Ao todo, o estudo mapeou 115 pessoas que, de alguma forma, se reconhecem como LGBT. Entre elas, há, além das 18 mulheres trans, dois homens trans e 22 travestis.
A decisão de Barroso, no entanto, limita-se às mulheres transexuais. Segundo Lucas, a situação das travestis é diferente e é avaliada por órgãos especializados.
“Nas unidades femininas, há maior reconhecimento, pela aceitação, pelo abandono familiar e até pelo empoderamento feminino. Entre os principais problemas encontrados para essa população, estão a falta de preparo dos agentes públicos, violações de direitos humanos e falta de sensibilidade. Nos presídios masculinos, as travestis e transexuais são colocadas em trabalhos considerados domésticos. Elas lavam roupa e até, às vezes, se prostituem para ganhar dinheiro”, diz.
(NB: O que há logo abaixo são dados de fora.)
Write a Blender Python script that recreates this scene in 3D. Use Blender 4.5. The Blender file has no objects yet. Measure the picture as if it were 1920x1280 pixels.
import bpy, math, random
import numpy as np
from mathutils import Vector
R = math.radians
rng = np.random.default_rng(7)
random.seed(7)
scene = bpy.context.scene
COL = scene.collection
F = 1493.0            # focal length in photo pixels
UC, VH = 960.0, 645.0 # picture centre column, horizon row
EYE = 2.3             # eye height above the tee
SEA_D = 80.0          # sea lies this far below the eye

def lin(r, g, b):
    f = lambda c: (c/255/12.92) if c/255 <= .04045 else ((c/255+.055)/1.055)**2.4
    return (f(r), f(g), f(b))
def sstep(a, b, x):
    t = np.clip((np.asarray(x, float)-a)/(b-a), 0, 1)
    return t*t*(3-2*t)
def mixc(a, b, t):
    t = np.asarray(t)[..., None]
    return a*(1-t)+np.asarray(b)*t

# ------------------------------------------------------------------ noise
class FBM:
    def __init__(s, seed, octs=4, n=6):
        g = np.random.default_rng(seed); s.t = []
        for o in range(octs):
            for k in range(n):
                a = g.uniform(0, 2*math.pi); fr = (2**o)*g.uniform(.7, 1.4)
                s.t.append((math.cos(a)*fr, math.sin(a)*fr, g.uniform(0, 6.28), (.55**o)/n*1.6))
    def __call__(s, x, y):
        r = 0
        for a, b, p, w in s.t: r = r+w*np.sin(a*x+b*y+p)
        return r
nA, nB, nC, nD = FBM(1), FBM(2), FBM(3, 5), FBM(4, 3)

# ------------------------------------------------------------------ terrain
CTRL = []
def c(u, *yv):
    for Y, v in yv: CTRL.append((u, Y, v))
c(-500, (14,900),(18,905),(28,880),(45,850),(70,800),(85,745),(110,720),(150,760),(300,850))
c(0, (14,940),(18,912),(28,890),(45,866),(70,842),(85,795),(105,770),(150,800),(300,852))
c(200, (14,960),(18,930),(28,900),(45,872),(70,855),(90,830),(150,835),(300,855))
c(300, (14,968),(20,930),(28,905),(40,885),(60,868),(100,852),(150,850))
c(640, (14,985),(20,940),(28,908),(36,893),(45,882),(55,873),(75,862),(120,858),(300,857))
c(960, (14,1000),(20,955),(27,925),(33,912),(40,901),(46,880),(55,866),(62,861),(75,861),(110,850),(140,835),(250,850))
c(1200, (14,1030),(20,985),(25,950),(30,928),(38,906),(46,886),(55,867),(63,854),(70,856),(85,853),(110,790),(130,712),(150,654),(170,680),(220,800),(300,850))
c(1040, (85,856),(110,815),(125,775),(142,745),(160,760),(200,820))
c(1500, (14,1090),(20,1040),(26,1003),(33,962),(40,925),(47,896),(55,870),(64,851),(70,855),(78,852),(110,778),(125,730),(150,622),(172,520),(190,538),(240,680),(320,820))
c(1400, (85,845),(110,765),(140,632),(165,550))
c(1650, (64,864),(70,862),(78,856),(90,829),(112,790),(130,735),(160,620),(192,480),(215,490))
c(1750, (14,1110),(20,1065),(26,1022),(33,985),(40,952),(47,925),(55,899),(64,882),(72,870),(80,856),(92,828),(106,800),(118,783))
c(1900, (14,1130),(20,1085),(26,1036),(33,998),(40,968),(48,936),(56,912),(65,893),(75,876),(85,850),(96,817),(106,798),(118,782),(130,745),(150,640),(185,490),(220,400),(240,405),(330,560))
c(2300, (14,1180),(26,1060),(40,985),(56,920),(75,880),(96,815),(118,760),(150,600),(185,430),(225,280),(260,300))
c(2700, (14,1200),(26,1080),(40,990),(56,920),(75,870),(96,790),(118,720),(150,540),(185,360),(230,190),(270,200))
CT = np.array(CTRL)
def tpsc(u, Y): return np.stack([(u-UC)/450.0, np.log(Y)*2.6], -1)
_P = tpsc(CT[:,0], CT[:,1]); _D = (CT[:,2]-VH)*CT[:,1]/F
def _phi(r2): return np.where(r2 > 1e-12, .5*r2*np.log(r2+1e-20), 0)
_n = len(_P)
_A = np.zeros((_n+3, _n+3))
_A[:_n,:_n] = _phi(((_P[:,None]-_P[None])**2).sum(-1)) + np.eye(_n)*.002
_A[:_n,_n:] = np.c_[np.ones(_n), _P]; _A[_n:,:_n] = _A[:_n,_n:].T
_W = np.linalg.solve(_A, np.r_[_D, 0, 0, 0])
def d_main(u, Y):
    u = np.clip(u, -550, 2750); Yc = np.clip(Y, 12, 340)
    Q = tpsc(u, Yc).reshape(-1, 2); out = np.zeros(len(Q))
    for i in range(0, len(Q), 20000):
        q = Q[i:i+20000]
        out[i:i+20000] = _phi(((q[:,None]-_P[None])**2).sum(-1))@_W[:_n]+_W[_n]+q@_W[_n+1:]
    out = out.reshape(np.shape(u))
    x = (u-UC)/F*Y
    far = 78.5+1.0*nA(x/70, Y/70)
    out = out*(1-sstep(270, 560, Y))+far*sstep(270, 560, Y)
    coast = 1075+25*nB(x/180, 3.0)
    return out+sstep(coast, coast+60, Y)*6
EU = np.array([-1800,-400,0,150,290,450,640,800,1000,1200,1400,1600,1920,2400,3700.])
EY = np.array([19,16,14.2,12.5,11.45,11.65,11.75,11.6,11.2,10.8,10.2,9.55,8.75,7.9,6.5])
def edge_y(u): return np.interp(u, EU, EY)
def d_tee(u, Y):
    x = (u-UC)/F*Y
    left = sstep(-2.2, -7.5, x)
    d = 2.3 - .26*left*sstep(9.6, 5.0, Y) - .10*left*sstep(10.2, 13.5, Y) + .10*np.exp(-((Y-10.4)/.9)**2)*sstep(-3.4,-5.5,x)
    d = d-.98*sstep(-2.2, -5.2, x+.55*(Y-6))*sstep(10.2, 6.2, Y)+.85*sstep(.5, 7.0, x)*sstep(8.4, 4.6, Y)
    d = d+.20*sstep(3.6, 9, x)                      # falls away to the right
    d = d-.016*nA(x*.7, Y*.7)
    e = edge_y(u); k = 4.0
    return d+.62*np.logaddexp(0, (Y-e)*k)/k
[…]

Coordenador do GTP+, Wladimir Reis afirma que, além das pessoas que se autodeclaram LGBTs, o quantitativo da população é maior, já que muitas não se sentem seguras para se identificar dessa maneira.
“Há homens que fazem sexo com homens, por exemplo, que, para manter sua integridade física, não se reconhecem gays. Mas o que percebemos é que ser homo, travesti ou transexual torna as coisas muito mais complexas, por causa do preconceito e da discriminação. As pessoas ‘T’ principalmente, porque a vulnerabilidade é muito maior”, declara.
Violência no sistema
Uma vendedora que pediu para ser identificada como Alice* passou dez anos em cárcere, em presídios masculinos do estado, após ter sido condenada por tráfico de drogas. Segundo ela, as violências eram constantes nesses espaços, onde, por ter sido estuprada, contraiu o vírus HIV, causador da Síndrome da Imunodeficiência Adquirida (Aids).
“Os piores momentos eram a hora do banho, da comida, de fazer as necessidades. Já fui estuprada por cinco homens ao mesmo tempo e os crimes ocorreram várias vezes. É muito duro tocar nesse assunto, mas necessário, para que não aconteça com as demais. Fica complicado para ir num banheiro, fazer uma faxina. Você sofre muito assédio e transfobia”, afirma.
Por causa da violência, Alice diz também ter vivenciado um quadro depressivo. “Qualquer um, no meu lugar, teria se matado. Levei muito tempo para ver que não é bem assim e que dá para viver com o vírus. Outro problema é sair, porque ninguém quer dar emprego a uma transexual ex-presidiária”, conta.
A decisão do STF, segundo Alice, levanta questões que vão além da simples opção de transferência de unidade prisional. Ela se preocupa com a integridade das mulheres trans nas penitenciárias femininas. “Independentemente de estar num presídio masculino ou feminino, a mulher trans vai sofrer muito mais”, diz.